Posted by Jay Livingston
Some fashions trickle down through the social class lattice. It’s as though people look to those just above them to see what they’re wearing or what names they’re giving their kids. I see the same process with some words, though the crucial dimension is not wealth but apparent intelligence or education. You hear someone use the word fortuitous. It sounds so much more sophisticated than fortunate, and it seems to mean the same thing. So you swap out the more pedestrian term, and the next time you catch a lucky break, you say that it was fortuitous.
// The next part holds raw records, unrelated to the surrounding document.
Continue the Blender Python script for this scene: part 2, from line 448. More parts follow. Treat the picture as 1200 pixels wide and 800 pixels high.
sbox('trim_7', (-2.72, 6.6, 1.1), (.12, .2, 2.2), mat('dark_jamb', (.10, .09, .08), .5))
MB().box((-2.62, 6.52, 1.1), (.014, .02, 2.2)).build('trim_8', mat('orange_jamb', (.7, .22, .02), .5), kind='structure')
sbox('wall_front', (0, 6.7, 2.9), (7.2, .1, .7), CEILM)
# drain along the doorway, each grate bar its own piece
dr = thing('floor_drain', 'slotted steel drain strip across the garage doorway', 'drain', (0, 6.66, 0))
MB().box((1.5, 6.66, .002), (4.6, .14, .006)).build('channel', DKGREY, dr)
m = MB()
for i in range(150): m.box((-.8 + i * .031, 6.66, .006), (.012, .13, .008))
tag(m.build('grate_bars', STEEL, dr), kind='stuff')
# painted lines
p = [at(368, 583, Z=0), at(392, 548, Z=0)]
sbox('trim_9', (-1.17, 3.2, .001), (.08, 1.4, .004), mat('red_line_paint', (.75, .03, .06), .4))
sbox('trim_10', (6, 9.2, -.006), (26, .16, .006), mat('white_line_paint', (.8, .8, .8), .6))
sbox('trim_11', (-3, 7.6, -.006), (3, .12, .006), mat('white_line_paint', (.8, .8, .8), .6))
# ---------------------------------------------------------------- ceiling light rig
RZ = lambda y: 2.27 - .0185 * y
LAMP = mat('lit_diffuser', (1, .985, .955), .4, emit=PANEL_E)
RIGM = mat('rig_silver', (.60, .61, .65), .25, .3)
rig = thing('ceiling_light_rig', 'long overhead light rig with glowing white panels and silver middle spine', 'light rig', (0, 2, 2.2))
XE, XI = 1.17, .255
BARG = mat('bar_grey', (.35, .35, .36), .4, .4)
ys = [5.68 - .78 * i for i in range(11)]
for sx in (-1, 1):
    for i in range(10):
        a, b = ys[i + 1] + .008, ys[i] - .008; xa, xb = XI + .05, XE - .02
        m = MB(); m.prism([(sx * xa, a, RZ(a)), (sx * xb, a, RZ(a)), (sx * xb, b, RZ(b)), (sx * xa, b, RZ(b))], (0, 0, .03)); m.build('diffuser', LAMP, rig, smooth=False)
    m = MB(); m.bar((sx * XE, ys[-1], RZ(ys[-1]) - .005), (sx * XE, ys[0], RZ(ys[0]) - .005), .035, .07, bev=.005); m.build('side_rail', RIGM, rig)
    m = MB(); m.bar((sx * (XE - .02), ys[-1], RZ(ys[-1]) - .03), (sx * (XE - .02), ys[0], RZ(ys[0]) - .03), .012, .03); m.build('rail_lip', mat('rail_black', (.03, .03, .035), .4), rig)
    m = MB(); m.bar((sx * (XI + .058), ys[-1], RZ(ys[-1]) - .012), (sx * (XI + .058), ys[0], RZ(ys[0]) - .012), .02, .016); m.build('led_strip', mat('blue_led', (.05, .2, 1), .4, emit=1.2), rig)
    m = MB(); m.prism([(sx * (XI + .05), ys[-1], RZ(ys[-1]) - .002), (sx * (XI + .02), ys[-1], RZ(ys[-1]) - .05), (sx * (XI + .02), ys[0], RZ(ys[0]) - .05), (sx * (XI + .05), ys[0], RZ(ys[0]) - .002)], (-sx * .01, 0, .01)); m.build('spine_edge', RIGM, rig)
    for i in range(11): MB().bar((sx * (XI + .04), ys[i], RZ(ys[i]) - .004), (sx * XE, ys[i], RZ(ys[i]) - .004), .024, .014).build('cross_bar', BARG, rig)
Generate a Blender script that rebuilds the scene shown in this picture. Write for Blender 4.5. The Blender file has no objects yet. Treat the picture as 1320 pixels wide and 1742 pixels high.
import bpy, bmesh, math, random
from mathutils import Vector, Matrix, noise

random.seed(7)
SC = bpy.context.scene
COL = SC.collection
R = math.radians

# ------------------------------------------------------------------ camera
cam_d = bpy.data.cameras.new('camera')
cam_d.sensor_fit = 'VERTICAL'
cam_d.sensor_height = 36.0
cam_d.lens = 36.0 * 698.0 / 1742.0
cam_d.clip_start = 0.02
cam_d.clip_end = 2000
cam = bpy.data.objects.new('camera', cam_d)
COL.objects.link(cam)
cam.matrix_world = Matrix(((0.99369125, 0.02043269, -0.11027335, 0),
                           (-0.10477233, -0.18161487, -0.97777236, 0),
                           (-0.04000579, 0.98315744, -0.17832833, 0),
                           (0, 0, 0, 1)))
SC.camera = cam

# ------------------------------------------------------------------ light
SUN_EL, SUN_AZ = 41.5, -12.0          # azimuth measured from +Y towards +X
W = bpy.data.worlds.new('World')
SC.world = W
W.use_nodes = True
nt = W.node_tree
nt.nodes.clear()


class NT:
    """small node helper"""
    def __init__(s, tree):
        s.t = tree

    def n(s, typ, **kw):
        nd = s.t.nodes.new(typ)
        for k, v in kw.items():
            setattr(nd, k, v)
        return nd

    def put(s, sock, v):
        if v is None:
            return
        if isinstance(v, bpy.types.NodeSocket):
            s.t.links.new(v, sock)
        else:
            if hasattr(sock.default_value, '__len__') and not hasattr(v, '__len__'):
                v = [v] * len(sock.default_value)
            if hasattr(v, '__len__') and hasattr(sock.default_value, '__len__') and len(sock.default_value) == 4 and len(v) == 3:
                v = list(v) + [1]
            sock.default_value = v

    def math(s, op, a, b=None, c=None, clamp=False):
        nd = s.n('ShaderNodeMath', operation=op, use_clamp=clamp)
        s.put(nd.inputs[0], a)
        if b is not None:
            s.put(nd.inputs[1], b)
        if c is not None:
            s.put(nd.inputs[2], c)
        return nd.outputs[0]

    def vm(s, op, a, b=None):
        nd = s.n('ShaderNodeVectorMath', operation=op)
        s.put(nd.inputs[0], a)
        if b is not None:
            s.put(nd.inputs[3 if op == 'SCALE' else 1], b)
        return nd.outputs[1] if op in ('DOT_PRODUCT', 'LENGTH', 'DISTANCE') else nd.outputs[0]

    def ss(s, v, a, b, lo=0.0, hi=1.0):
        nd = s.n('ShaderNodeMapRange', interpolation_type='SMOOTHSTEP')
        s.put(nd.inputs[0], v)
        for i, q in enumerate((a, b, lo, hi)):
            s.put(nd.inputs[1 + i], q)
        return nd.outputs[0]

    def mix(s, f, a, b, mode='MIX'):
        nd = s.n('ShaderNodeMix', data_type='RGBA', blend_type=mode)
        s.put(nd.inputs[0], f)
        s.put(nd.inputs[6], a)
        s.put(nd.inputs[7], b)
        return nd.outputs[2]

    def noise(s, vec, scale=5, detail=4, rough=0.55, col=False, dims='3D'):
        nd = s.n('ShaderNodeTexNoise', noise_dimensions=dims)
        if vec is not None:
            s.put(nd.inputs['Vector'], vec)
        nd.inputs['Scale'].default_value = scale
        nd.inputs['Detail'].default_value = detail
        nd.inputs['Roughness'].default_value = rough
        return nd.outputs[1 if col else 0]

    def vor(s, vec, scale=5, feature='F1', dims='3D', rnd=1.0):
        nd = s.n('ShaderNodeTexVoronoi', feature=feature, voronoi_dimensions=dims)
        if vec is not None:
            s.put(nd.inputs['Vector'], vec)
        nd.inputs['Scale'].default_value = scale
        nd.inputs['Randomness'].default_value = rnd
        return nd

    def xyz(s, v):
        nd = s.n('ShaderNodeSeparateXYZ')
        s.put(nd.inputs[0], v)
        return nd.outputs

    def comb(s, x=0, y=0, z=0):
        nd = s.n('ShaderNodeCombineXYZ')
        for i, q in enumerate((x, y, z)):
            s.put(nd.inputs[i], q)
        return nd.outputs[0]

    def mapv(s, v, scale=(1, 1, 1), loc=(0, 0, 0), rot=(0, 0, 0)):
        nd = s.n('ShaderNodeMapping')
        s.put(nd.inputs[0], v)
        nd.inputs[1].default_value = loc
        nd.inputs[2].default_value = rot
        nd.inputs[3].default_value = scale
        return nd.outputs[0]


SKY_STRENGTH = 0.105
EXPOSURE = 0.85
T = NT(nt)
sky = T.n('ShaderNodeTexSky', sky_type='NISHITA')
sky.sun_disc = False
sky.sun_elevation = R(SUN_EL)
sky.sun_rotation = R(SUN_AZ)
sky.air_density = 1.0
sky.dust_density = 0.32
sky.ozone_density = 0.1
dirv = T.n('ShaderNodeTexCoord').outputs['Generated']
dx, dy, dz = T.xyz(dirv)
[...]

When something is perfect, why say that it’s merely ideal when you could say that it’s idyllic? It sounds similar, and you hear people use it in a context where ideal would also work, so it probably means the same thing. It just sounds so much more like a word the very well educated would use. That’s why when I serve the salad, I ask my guests for their choice of dressage, which has the added advantage of sounding French.
And now we have Gwyneth Paltrow trying to jack up the tone of her advice just a notch. Here is a report from The Guardian.
(Click for a slightly larger view.)
It wasn’t the Mugwort the got me. It was the Latin. What happened to etc.? Et (and) cetera (the rest of these things). Et al. is for when the too-numerous-to-mention are people rather than things. They are alia – others. In the footnotes, et alia (“and other people”) gets abbreviated to et al.
Needless to say, et al. is the province of the very educated – the kind of people who talk about articles that have multiple authors. Etc., by contrast, seems so ordinary. Everyone uses it. So to give your Mugowrt advice a more scholarly aura, use et al. Like idyllic, it’s gotta mean the same thing as the ordinary version. Except it doesn’t. Steaming your vagina to “cleanse your uterus, et al.
Oh, who are the people in your neighborhood?